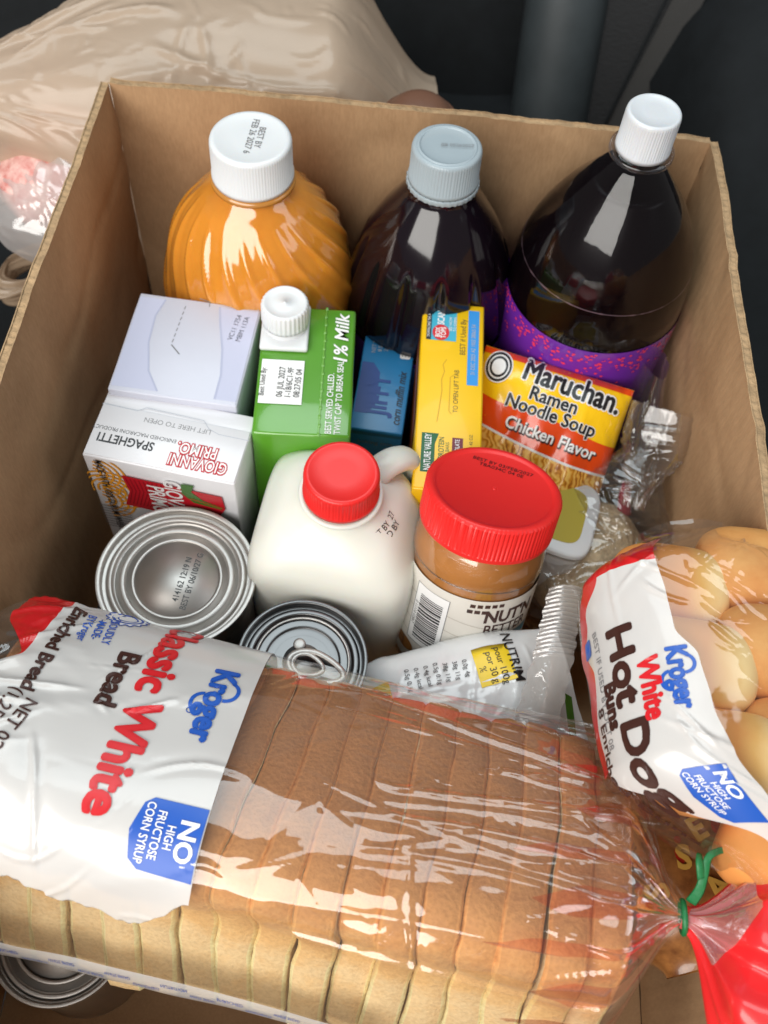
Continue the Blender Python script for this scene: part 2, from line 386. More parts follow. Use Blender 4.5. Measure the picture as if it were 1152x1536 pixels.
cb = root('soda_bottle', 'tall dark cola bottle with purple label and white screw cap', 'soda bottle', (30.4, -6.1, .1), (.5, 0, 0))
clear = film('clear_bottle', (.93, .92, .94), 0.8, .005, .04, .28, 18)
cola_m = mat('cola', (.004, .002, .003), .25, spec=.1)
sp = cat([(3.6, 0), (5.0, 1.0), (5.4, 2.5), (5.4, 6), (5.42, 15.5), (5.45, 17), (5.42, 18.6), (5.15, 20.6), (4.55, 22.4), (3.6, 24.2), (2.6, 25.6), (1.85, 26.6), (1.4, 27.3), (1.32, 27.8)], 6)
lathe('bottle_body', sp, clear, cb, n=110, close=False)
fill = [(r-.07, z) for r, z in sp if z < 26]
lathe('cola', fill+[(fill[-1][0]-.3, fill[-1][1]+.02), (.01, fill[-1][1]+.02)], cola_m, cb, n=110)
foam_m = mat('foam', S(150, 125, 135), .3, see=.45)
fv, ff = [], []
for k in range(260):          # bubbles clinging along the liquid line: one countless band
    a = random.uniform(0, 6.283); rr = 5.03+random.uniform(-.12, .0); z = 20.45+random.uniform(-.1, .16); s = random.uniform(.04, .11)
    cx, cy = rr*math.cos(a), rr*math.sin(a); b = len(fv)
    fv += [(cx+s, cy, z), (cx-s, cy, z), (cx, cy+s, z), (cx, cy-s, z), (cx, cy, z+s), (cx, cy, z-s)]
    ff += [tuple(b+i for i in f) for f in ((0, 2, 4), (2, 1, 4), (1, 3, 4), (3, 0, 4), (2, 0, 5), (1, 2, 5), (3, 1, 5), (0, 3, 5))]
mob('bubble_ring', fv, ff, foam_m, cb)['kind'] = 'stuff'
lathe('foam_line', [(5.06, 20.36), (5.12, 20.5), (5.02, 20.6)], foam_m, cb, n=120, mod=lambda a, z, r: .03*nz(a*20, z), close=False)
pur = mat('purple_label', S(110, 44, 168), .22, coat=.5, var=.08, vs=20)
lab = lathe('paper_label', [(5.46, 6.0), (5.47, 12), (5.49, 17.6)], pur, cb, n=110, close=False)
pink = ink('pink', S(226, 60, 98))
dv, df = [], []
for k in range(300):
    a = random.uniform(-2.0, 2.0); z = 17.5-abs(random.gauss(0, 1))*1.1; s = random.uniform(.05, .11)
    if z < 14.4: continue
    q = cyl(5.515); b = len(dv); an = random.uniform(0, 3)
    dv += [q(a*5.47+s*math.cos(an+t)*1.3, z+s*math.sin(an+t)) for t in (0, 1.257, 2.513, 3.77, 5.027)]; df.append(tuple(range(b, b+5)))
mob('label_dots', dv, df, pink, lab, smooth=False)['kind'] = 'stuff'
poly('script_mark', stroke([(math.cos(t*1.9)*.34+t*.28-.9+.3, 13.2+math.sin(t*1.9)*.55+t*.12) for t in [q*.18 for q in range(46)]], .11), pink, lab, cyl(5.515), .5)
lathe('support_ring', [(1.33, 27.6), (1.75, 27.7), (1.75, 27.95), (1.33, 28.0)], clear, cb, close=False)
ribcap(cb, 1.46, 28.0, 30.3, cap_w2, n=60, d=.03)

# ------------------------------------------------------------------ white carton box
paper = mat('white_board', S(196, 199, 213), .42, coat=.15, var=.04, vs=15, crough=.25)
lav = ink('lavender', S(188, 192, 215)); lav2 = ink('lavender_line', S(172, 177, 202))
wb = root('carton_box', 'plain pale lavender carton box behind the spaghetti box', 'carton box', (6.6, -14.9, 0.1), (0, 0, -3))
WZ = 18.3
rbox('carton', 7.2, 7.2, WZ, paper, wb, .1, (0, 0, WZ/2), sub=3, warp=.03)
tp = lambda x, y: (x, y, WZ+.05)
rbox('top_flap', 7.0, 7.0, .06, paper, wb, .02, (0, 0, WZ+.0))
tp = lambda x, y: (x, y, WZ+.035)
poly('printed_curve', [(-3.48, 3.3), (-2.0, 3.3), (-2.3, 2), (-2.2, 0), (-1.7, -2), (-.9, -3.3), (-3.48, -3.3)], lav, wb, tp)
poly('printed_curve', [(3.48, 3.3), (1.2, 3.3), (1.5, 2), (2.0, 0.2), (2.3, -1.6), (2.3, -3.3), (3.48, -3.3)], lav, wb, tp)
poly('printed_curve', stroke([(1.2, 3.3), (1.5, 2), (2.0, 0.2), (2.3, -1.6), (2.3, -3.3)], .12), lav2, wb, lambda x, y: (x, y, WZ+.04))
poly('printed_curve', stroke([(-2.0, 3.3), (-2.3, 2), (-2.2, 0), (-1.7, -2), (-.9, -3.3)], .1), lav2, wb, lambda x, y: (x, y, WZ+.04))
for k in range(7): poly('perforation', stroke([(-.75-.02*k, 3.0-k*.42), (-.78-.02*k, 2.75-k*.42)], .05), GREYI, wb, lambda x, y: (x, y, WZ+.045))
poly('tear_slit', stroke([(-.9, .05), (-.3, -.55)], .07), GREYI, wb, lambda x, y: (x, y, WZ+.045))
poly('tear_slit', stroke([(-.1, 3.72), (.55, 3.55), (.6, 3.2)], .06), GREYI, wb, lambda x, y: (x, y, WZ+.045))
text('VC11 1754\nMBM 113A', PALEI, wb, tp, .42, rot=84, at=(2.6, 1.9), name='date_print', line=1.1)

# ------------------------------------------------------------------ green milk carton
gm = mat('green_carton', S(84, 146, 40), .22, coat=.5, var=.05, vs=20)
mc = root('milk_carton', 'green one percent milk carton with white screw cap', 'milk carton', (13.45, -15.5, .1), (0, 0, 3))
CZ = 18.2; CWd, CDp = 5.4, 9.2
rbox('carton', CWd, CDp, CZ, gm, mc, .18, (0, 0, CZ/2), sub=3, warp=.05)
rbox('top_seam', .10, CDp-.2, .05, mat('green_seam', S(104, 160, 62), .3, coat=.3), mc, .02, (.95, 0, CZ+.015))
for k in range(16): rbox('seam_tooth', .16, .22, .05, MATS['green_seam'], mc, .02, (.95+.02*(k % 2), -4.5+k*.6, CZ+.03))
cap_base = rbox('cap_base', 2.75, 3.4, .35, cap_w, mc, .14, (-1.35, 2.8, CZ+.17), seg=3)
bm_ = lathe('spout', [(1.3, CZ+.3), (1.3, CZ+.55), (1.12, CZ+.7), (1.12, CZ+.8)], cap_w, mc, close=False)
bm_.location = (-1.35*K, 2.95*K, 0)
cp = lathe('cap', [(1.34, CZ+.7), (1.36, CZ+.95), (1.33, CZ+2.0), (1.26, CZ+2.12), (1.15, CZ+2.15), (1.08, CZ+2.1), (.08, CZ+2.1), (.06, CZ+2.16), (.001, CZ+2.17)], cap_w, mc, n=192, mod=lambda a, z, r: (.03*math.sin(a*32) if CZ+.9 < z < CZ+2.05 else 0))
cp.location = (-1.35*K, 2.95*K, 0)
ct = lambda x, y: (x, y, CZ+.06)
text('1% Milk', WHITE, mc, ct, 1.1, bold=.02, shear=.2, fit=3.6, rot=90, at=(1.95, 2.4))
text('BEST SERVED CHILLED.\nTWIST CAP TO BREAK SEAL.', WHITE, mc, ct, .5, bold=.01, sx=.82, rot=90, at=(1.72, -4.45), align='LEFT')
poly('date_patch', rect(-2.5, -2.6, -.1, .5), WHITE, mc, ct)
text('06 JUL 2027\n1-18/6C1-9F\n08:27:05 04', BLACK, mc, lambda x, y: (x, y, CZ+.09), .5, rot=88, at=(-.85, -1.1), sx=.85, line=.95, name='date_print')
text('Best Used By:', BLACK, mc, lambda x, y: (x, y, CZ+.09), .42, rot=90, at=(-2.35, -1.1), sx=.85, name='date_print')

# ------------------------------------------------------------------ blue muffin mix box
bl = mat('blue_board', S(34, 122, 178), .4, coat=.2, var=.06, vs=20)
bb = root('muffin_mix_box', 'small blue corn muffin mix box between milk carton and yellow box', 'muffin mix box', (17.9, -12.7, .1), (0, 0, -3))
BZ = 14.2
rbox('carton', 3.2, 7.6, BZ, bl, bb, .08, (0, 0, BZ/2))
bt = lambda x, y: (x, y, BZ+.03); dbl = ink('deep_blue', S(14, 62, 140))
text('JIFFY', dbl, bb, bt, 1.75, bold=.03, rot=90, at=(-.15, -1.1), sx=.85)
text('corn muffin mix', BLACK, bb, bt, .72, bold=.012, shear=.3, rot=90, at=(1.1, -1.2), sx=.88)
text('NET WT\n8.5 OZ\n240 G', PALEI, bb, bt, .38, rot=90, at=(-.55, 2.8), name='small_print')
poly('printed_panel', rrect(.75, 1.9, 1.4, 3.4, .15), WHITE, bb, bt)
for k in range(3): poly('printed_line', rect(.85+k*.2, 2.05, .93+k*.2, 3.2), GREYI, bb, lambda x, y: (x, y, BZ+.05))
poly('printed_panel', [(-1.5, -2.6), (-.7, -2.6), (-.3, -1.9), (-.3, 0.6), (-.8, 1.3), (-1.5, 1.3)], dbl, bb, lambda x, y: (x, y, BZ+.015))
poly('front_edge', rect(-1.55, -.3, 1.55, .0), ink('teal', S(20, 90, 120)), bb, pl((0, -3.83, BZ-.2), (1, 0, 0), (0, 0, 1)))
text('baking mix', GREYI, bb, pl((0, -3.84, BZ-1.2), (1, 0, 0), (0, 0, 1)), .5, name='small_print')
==
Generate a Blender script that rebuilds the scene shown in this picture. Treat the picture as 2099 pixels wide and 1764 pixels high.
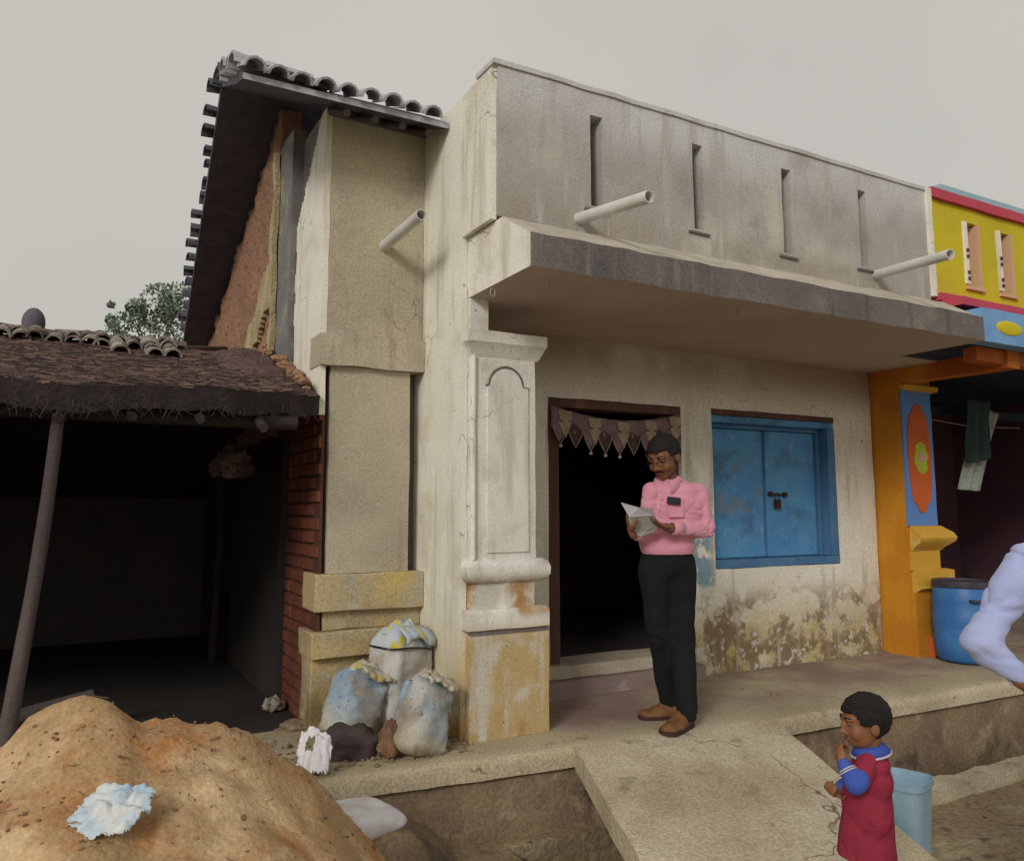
---
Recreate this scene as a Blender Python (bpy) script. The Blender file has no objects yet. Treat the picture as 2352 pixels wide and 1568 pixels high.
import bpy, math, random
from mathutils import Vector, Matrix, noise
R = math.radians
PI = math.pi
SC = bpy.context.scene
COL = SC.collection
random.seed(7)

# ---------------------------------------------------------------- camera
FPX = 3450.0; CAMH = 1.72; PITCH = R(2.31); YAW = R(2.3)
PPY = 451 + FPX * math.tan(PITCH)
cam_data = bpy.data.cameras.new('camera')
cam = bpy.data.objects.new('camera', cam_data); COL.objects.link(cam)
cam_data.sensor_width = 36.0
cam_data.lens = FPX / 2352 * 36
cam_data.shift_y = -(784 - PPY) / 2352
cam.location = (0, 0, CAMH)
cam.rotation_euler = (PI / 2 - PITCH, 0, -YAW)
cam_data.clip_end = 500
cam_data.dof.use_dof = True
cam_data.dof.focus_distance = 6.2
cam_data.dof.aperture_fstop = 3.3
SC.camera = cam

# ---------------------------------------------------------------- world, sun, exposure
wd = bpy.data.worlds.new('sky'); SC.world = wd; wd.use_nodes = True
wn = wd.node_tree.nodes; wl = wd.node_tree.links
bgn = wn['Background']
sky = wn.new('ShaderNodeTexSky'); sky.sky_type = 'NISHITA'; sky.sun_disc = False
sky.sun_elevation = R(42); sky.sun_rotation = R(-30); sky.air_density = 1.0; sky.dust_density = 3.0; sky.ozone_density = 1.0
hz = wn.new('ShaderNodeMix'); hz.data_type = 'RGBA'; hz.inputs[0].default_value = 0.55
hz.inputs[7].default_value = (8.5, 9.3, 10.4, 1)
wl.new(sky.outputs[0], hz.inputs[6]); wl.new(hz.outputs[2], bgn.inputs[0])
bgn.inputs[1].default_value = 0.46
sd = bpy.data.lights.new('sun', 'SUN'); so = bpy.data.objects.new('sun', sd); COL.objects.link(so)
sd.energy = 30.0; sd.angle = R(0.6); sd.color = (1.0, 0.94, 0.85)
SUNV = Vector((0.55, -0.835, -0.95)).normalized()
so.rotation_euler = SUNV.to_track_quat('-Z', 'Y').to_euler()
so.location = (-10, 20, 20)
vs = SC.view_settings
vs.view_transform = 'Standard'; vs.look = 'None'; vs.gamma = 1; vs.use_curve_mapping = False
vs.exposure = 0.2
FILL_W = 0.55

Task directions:
Extract from the listing above the lines between the line containing "Recreate this scene" and the line containing "random.seed(7)", keeping both of those lines. Output nothing else.

Worked solution:
Recreate this scene as a Blender Python (bpy) script. The Blender file has no objects yet. Treat the picture as 2352 pixels wide and 1568 pixels high.
import bpy, math, random
from mathutils import Vector, Matrix, noise
R = math.radians
PI = math.pi
SC = bpy.context.scene
COL = SC.collection
random.seed(7)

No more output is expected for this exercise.